## YOUR GOAL:
Extract all lines containing "from".

## DATASET SECTION:
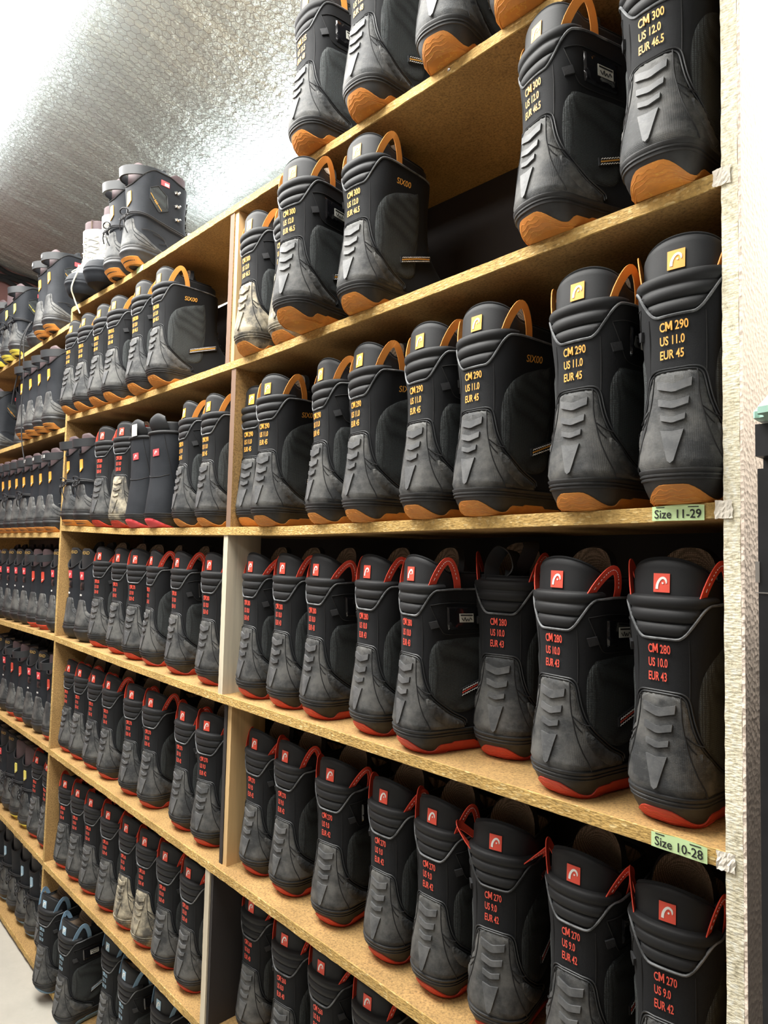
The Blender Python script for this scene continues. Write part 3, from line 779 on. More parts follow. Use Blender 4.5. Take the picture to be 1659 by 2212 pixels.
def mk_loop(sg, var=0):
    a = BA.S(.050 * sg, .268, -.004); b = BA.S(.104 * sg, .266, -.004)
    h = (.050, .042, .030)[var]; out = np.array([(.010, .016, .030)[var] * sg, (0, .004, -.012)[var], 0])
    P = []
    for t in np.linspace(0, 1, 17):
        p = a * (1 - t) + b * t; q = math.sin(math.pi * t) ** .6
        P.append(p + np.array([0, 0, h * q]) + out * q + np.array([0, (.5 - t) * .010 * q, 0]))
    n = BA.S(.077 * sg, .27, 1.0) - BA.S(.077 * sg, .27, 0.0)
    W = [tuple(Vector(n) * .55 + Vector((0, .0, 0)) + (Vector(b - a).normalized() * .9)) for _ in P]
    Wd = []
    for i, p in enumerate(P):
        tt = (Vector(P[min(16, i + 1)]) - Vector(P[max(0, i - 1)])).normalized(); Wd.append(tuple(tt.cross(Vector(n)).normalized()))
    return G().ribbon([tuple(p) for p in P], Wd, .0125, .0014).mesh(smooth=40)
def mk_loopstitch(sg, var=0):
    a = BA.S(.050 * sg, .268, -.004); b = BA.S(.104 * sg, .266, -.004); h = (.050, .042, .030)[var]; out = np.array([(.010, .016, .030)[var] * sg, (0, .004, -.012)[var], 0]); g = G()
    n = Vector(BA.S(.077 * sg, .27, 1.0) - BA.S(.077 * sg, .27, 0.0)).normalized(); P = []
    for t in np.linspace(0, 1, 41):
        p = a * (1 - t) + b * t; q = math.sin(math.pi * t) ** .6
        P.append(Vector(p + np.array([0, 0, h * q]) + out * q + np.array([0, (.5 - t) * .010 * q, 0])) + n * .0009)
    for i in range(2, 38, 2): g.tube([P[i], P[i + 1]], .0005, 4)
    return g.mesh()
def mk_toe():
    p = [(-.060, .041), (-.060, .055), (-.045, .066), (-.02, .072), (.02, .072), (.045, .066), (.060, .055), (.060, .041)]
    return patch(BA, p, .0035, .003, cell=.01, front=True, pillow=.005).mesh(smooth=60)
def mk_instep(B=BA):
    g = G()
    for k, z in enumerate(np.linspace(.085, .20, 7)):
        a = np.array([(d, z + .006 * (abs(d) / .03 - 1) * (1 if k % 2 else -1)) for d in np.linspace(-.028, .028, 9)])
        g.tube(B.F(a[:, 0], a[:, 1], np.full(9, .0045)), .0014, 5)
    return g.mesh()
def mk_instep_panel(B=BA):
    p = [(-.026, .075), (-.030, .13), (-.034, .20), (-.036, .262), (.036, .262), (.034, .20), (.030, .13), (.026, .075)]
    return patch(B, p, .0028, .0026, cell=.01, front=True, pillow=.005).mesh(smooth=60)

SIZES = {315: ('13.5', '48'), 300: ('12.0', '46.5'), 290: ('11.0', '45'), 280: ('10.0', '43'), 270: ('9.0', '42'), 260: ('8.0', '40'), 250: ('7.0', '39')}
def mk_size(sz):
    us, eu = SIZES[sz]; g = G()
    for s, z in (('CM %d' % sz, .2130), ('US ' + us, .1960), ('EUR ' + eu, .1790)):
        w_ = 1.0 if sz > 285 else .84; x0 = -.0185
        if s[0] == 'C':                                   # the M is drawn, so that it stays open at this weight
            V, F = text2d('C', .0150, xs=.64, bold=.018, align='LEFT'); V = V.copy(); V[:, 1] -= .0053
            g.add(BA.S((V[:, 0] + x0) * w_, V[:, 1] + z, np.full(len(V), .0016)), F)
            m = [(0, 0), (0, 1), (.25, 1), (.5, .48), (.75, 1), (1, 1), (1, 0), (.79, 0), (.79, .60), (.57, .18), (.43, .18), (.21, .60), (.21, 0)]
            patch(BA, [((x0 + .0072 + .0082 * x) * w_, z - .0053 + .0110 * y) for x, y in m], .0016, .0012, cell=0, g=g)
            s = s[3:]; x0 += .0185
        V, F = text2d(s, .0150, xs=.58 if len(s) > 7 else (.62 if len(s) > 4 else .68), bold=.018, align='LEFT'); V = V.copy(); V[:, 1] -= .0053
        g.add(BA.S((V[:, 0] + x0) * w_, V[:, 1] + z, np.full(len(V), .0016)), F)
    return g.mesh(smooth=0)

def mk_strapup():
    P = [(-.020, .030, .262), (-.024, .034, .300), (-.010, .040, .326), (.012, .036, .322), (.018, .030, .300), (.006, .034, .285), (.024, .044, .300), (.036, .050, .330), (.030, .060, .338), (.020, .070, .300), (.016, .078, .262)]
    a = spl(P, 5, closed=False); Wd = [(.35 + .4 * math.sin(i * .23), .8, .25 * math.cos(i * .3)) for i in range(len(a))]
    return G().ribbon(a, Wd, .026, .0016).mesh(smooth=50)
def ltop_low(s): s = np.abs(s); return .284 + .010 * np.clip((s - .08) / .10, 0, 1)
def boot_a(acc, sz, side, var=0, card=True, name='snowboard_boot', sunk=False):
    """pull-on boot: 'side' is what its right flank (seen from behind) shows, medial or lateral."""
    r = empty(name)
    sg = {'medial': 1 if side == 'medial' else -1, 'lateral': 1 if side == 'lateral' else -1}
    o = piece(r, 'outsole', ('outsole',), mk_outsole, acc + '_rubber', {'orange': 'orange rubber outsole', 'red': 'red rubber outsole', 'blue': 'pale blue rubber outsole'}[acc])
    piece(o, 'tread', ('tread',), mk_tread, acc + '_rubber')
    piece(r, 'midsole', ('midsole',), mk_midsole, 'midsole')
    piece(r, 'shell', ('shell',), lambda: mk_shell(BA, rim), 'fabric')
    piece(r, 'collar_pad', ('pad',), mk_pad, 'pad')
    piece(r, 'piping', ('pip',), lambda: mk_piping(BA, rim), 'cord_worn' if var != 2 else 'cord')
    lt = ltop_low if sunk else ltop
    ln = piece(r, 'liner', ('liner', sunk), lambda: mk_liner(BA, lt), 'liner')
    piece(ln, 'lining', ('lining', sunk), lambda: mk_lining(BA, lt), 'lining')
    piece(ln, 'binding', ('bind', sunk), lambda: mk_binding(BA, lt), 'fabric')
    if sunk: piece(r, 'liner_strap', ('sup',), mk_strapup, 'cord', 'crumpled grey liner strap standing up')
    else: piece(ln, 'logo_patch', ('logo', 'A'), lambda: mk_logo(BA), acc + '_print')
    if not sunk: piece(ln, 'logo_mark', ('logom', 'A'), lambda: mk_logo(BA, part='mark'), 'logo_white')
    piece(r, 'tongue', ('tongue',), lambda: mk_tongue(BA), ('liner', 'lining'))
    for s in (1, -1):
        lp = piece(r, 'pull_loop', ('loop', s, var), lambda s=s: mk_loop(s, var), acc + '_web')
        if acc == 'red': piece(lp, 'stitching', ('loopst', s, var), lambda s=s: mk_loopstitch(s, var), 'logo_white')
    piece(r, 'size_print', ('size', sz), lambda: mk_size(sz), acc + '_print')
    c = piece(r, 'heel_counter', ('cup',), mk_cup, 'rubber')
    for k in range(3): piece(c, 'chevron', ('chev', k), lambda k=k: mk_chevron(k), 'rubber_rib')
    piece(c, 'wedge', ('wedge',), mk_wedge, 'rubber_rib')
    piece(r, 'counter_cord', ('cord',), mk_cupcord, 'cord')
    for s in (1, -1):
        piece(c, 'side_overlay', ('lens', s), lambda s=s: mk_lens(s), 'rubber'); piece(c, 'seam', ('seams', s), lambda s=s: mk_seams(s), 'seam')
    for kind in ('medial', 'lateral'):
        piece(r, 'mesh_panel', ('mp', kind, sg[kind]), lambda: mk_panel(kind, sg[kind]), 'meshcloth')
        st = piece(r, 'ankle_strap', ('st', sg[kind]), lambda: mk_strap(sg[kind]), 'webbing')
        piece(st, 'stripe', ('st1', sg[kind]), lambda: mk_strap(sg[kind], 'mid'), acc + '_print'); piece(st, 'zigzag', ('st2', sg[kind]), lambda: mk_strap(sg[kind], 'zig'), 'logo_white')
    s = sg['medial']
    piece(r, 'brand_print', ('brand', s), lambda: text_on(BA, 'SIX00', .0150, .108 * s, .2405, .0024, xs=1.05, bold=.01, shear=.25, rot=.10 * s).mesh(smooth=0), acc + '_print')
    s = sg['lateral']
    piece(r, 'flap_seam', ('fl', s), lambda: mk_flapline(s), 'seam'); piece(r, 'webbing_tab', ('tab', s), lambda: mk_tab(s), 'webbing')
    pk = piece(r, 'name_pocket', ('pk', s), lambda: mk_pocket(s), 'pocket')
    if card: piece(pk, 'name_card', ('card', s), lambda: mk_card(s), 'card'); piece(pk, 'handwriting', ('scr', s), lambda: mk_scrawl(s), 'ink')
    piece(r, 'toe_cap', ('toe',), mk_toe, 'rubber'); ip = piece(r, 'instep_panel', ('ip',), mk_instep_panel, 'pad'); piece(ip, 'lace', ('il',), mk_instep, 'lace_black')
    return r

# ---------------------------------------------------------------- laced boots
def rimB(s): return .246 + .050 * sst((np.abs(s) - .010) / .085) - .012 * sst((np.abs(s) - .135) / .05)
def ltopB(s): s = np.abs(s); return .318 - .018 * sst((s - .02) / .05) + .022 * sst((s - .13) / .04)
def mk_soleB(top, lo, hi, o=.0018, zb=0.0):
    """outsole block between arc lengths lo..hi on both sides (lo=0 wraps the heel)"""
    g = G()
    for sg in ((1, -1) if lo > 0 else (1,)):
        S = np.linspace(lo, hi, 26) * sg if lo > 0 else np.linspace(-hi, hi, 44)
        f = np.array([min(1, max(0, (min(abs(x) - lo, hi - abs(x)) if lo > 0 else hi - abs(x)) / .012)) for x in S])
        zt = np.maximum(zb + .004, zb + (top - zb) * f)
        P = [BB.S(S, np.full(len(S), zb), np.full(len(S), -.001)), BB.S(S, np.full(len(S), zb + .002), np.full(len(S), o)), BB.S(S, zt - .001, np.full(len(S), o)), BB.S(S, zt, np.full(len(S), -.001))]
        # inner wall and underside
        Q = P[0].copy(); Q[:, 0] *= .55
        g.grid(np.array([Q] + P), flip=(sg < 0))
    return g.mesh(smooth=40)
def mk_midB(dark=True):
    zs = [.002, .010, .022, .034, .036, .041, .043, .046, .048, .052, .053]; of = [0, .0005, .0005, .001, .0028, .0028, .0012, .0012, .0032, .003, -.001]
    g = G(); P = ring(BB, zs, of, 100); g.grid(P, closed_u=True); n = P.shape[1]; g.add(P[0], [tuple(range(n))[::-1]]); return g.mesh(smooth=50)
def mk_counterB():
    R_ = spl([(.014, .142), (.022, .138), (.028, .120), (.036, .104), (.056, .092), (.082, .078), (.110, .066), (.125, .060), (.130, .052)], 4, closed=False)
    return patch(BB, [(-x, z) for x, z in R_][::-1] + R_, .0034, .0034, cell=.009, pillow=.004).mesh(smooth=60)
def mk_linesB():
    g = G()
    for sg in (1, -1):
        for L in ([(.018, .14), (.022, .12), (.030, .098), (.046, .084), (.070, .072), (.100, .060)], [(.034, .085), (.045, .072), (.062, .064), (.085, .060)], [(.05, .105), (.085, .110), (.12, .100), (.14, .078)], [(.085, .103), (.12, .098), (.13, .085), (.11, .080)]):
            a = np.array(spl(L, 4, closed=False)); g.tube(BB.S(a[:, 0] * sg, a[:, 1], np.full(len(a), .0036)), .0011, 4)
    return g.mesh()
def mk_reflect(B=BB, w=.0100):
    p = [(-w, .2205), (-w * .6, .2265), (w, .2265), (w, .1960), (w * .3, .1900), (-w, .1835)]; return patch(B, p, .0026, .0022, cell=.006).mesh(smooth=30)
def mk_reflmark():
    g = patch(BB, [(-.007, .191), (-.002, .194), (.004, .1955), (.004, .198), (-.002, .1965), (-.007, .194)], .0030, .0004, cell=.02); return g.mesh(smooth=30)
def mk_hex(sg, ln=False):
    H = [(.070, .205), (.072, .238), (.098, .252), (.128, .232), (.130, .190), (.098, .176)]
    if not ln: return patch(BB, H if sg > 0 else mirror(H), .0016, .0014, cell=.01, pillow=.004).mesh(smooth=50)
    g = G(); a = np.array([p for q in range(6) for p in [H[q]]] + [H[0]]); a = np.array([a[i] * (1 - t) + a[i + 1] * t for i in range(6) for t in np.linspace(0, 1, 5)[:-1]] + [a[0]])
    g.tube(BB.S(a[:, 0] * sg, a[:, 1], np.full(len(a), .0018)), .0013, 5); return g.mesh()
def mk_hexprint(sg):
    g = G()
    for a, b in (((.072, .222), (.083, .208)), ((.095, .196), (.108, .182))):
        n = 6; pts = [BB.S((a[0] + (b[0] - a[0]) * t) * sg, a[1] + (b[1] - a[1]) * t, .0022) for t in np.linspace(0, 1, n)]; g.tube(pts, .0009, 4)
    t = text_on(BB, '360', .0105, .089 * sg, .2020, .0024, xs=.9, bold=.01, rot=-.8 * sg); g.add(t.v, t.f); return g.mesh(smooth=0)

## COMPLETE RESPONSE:
The Blender Python script for this scene continues. Write part 3, from line 779 on. More parts follow. Use Blender 4.5. Take the picture to be 1659 by 2212 pixels.
    """pull-on boot: 'side' is what its right flank (seen from behind) shows, medial or lateral."""